Tout chez elle semble l'histoire et l'image d'une vie troublée par d'autres et d'un rêve d'une femme dans lequel elle serait entrée en effraction pour provoquer les confidences puis écrire les
réalités et les songes comme on s'enroule dans les draps d'un lit défait. Existe pour le lecteur ou la lectrice un plaisir intense de telles offrandes poétiques dont il ou elle trouvera ici des
clés. Rien de s'y limite à la froide intelligence ou la seule intention : l'émotion garde ses droits, se venge des accidents de la vie, les rameute au besoin car il ne s'agit pas d'endormir la
mémoire mais de la transcender en une magie verbale capable de rejouer ses scènes avec corps et âme.
D'où un mariage arrangé mais aussi une autre façon de recréer une rencontre d'amour là où la poésie "obscurcit" la vérité déchirante mais pour l'éclairer et la déchiffrer au-delà des apparences.

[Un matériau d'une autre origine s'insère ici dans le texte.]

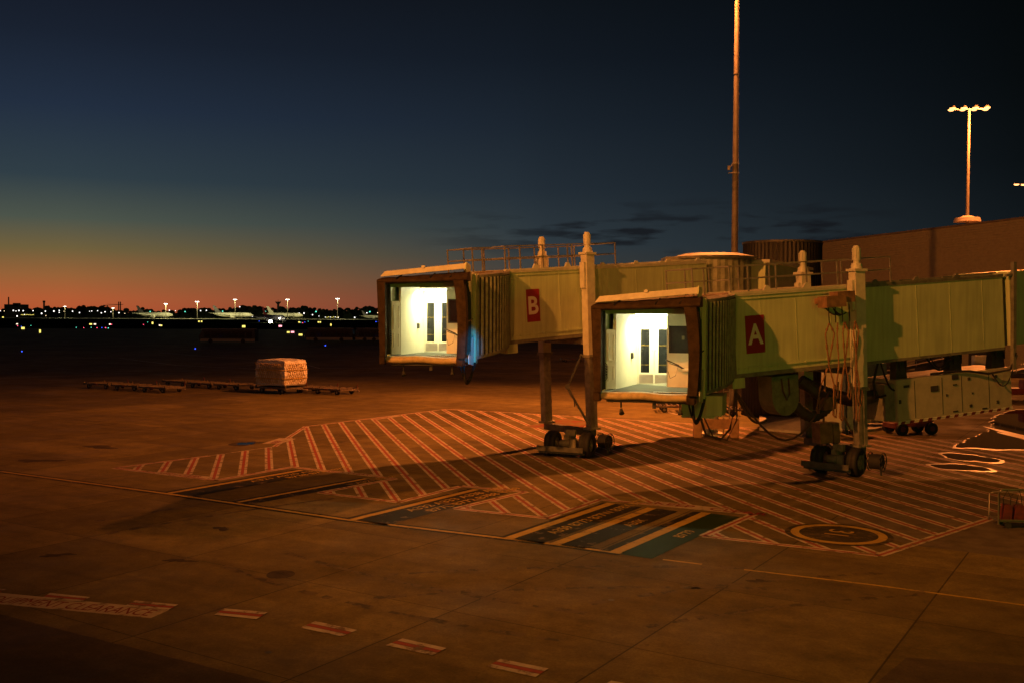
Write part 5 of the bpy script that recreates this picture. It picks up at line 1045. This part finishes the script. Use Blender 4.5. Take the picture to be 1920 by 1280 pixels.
# trolley at right foreground
g = G(1872, 990); g = V((g.x, g.y, 0)); tr = thing('equipment_trolley', 'steel framed trolley with red bags and black straps at the right edge', 'trolley', g)
Mx = Matrix.Translation(g) @ Matrix.Rotation(R(-4), 4, 'Z')
b = MB(Mx); b.tube([(0, 0, .12), (0, 0, 1.02), (.02, 0, 1.12), (.10, 0, 1.16), (2.6, 0, 1.16), (2.66, 0, 1.1), (2.66, 0, .12)], .032, 10); b.tube([(0, .7, .12), (0, .7, .9), (.1, .7, .98), (2.6, .7, .98), (2.66, .7, .12)], .028, 8); b.tube([(0, 0, .25), (2.66, 0, .25)], .025, 8)
b.tube([(0, 0, .25), (0, .7, .25)], .025, 8); b.box((0, 0, .2), (2.66, .7, .235)); b.build('frame', mat('chrome_tube', (.16, .15, .12), .4, .6, var=.1), tr, org=g)
rr = random.Random(8)
for i in range(7):
    x = .12 + i * .34; b = MB(Mx); z1_ = .72 + rr.uniform(-.03, .03); b.hexa([(x, .02, .24), (x + .27, .02, .24), (x + .27, .3, .24), (x, .3, .24)], [(x + .05 + rr.uniform(-.02, .02), .0, z1_), (x + .28, .0, z1_ - .02), (x + .26, .2, z1_), (x + .04, .2, z1_ + .02)]); bg_ = b.build('bag', mat('red_bag', (.11, .016, .01), .75, var=.35, scale=5), tr, org=g)
    b = MB(Mx); b.tube([(x + .04, .05, z1_), (x + .02 + rr.uniform(-.04, .04), -.02, z1_ + .2), (x + .10, -.04, 1.14), (x + .2 + rr.uniform(-.04, .04), -.02, z1_ + .22), (x + .23, .05, z1_)], .014, 5); b.build('strap', RUB, bg_, org=g)
for x in (.3, 2.4):
    for y in (.06, .64): b = MB(Mx); b.cyl((x, y - .03, .09), (x, y + .03, .09), .09, n=14); b.build('wheel', RUB, tr, org=g)
# parts whose pieces stand apart become parts of their own
import numpy as np
def split_apart(o):
    me = o.data; n = len(me.vertices)
    if n == 0 or n > 20000: return
    par = list(range(n))
    def find(a):
        while par[a] != a: par[a] = par[par[a]]; a = par[a]
        return a
    for e in me.edges:
        a, b_ = find(e.vertices[0]), find(e.vertices[1])
        if a != b_: par[a] = b_
    root_ = [find(i) for i in range(n)]; ids = sorted(set(root_)); k = len(ids)
    if k < 2 or k > 500: return
    ix = {r_: i for i, r_ in enumerate(ids)}; isl = np.array([ix[r_] for r_ in root_]); co = np.array([v.co[:] for v in me.vertices])
    lo = np.full((k, 3), 1e9); hi = -lo; np.minimum.at(lo, isl, co); np.maximum.at(hi, isl, co); size = (hi - lo).max(axis=1)
    gap = np.maximum(0, np.maximum(lo[:, None] - hi[None], lo[None] - hi[:, None])); near = np.sqrt((gap ** 2).sum(2)) <= np.maximum(.02, .5 * np.maximum(size[:, None], size[None]))
    pc = list(range(k))
    def f2(a):
        while pc[a] != a: a = pc[a]
        return a
    for a, b_ in zip(*np.nonzero(np.triu(near, 1))):
        a, b_ = f2(a), f2(b_)
        if a != b_: pc[a] = b_
    grp = {}
    for i in range(n): grp.setdefault(f2(isl[i]), []).append(i)
    if len(grp) < 2: return
    owners = [x for x in bpy.data.objects if x.type == 'MESH' and x.data == me]; news = []
    for g_ in grp.values():
        mp_ = {v: i for i, v in enumerate(g_)}; m2 = bpy.data.meshes.new(o.name.split('.')[0])
        fs = [(tuple(mp_[v] for v in p.vertices), p.use_smooth) for p in me.polygons if p.vertices[0] in mp_]
        m2.from_pydata([me.vertices[v].co for v in g_], [], [f[0] for f in fs]); m2.polygons.foreach_set('use_smooth', [f[1] for f in fs])
        for mm in me.materials: m2.materials.append(mm)
        m2.update(); news.append(m2)
    for x in owners:
        for m2 in news[1:]:
            y = x.copy(); y.data = m2; sc.collection.objects.link(y)
        x.data = news[0]
seen = set()
for o in list(bpy.data.objects):
    if o.type == 'MESH' and o.parent is not None and not o.children and o.data.name not in seen:
        seen.add(o.data.name); split_apart(o)
# tidy bookkeeping properties
for o in bpy.data.objects:
    if '_w' in o: del o['_w']
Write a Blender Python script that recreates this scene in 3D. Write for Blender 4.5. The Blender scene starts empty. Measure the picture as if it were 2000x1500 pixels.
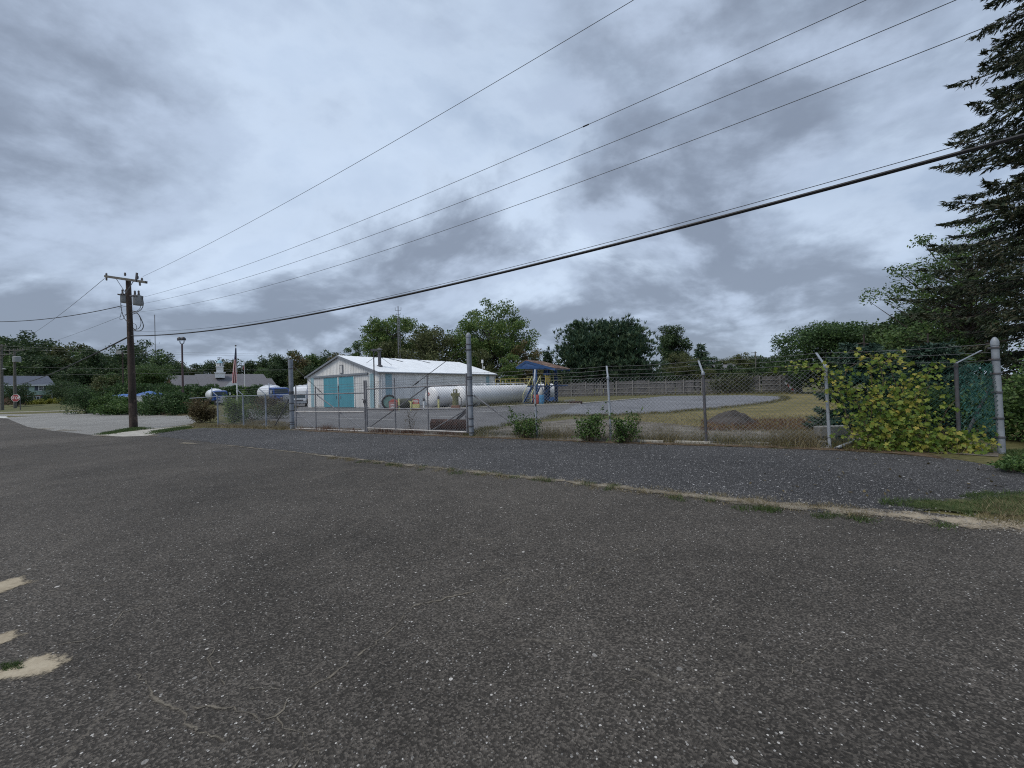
import bpy, math, random
import numpy as np
from mathutils import Matrix, Vector

# ------------------------------------------------------------------ camera, sky, sun, exposure
scene = bpy.context.scene
col = scene.collection
CAM_H, F_PX, PITCH, ROLL = 1.68, 750.0, 0.6, -1.6
cam_data = bpy.data.cameras.new('camera')
cam_data.sensor_width = 36.0
cam_data.lens = 36.0 * F_PX / 2000.0
cam_data.clip_start = 0.05
cam_data.clip_end = 6000
cam = bpy.data.objects.new('camera', cam_data)
col.objects.link(cam)
RM = Matrix.Rotation(math.radians(90 + PITCH), 3, 'X') @ Matrix.Rotation(math.radians(ROLL), 3, 'Z')
cam.matrix_world = Matrix.Translation((0, 0, CAM_H)) @ RM.to_4x4()
scene.camera = cam

SUN_AZ, SUN_EL = -125.0, 58.0          # azimuth from +Y towards +X, elevation
SKY_OFF = ((1.3, 8.3, 0), (2.2, 15.0, 0))
world = bpy.data.worlds.new('World')
scene.world = world
world.use_nodes = True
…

Dans son aventure de la chamane surréaliste, Catherine Andrieu devient créatrice de "légendes" où l'intensité de la volupté poétique a raison de la douleur. Comme l'ortie celle-ci est
caressée à l'envers en l'effleurant, de bas en haut comme on remonte en rêve le long d'un corps ou comme une femme pieds nus sur une plage soulève le bord de sa robe pour sentir les langues
mortes de la marée océane. Sans doute avant d'écrire des poèmes qui sont autant d'ajours. Ils laissent sa place à l'oubli, une place qui n'est plus vacante.